Obviously, Sister feels that Stella-Rondo has done the same with regard to her husband, Mr. Whitaker:
So as soon as she got married and moved away from home the first thing she did was separate!
While the circumstances are ridiculous and entertaining, on a more basic level, Sister's responses seem to be generated by her jealousy of her sister—not for the life Stella-Rondo has (her "daughter" and her broken marriage), but her ability to have left their small hometown while Sister remained behind.
As Welty traveled (before writing this short story), she became aware of the very different worlds of life in the North, and life in the South—especially as it still suffered from the damage brought on during the Civil War years, and after. Sister never left home. Her life experience is found at the center of the family unit:
One of the most important aspects of southern identity was the small town and rural lifestyle, with close-knit family and community at its center.
Sister is the one that keeps things going: cooking and caring for the family; her identity is grounded in her position in the home, and her interaction and satisfactory relationships with her family members.
However, some of her tension with Stella-Rondo is based on Stella-Rondo’s wider experiences in the North and her greater sophistication.
When Stella-Rondo returns home, having experienced the rich and perhaps mysterious life of the North, she upsets the balance of Sister's world.
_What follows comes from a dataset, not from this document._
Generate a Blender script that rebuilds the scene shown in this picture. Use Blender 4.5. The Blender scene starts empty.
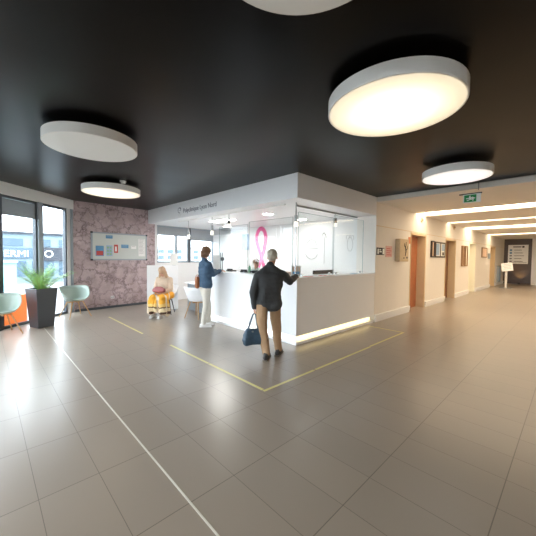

She is able to turn the tables on Sister causing her to suddenly feel disenfranchised in her own home: an outcast.
The resentment Sister feels for Stella-Rondo seems to find its foundation in jealousy for the way Stella-Rondo is wholeheartedly accepted into the family and seemingly favored over Sister. But it may also be because of Sister's jealousy in that Stella-Rondo is more "experienced in the world," having been part of a more complex existence in the North—while Sister has remained behind, unchanged.